« Tweet n°1 » de Guillaume Basquin se présente comme une expérience littéraire radicale, à la croisée de la poésie contemporaine et du manifeste expérimental. Ce livre sans point bouscule la syntaxe traditionnelle et invite le lecteur dans un espace mouvant où la langue respire, se décante, s’enivre. Entre culture générale, digressions érudites et éclats du quotidien, il propose un voyage aussi dense qu’inattendu.
4e de couverture
Le 27 octobre 2022, l’entrepreneur Elon Musk rachète Twitter et promet de libérer la parole sur le célèbre réseau social : il va relâcher l’« oiseau bleu ». Un an après, les petits tyrans du « fact-checking », qui se sont trompés sur tout et n’ont fait que relayer des Fake News non vérifiées à longueur d’année, en appellent à boycotter Twitter devenu entre-temps X pendant 24 heures.

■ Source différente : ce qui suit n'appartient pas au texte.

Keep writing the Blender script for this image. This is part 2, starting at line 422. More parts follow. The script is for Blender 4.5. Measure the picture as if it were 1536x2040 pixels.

Un an et demi plus tard, Joe Biden annonce son retrait de la course à la présidentielle américaine sur X. Notre auteur transforme cette tragi-comédie en farce littéraire, façon Alfred Jarry, en s’appuyant sur un autre livre qui avait décortiqué son époque en son temps, Télex N°1 de Jean-Jacques Schuhl, auquel il rend hommage. Le réseau, devenu la 24e lettre de l’alphabet, X, devient l’objet d’une féerie littéraire excentrique en 10 tweets parfaitement carrés. « La liberté dans l’Histoire » : ainsi Philippe Sollers concluait-il une émission télévisée consacrée à la figure d’André Breton. Ce livre reprend ce programme là où le pape du surréalisme l’avait laissé. Au delà de ceci, Guillaume Basquin oppose à la volonté d’immobilisme de notre époque le monde agité et mouvementé des seventies du Télex n°1 de Jean-Jacques Schuhl, où tout bougeait, et surtout tournait – quand toutes les utopies paraissaient encore possibles. Notre monde est désenchanté, dépressif ? Ré-enchantons-le par le verbe et la féerie littéraire ! Stéphane Mallarmé avait inauguré la modernité en littérature avec son Sonnet en X ; tweet n°1, premier éloge littéraire du réseau X – nouvelle agora du débat d’idées – et de son repreneur, Elon Musk, en est la continuation. Et nous voici face au X, qui fait passer de la fiction à la fiXion.
Mon avis
Tweet n°1 frappe d’abord par sa forme : Basquin a fait le choix brutal et élégant de bannir la ponctuation traditionnelle, en particulier le point, donnant au texte un rythme organique, presque musical, qui tranche avec la logique du tweet éphémère et lapidaire dont il détourne pourtant la promesse. La mise en page étonne, éclate le regard, joue avec l’espace blanc, laisse déborder la phrase comme un torrent non canalisé. Ce flux sans cesse renouvelé n’est pas qu’un geste esthétique : il donne au lecteur la sensation de plonger dans une conscience en mouvement, une pensée en construction, où chaque fragment d’érudition, chaque anecdote du réel, chaque fulgurance biographique se répondent en échos. L’absence de point évoque l’infini déplacement, la révolte contre tout enfermement, la volonté de brouiller la frontière entre le savant et le quotidien, entre réflexions sur l’art, la politique et les anecdotes de la vie la plus prosaïque. Ce livre établit ainsi une correspondance secrète entre les réseaux sociaux, où la pensée se fragmente, se réinvente sans cesse, et la littérature qui, ici, devient expérience limite, défi à la norme, refus du consensus. L’érudition de l’auteur affleure à chaque ligne, mais jamais elle n’écrase : elle se marie au trivial, au trivial sublimé, produisant un effet d’hallucination créatrice. Sous les flots du texte, on devine aussi une dimension ludique, polémique, parfois absurde. Le livre semble nous dire que tout se vaut, que tout s’agrège, du grand récit à l’infime détail, de l’histoire universelle à la trace laissée sur le réseau. Enfin, la lecture, exigeante et libre à la fois, invite à reconsidérer notre rapport à la langue, à la culture, au monde.
Tweet n°1 apparaît alors comme un manifeste de la littérature contemporaine la plus décomplexée, ouvert sur tous les possibles.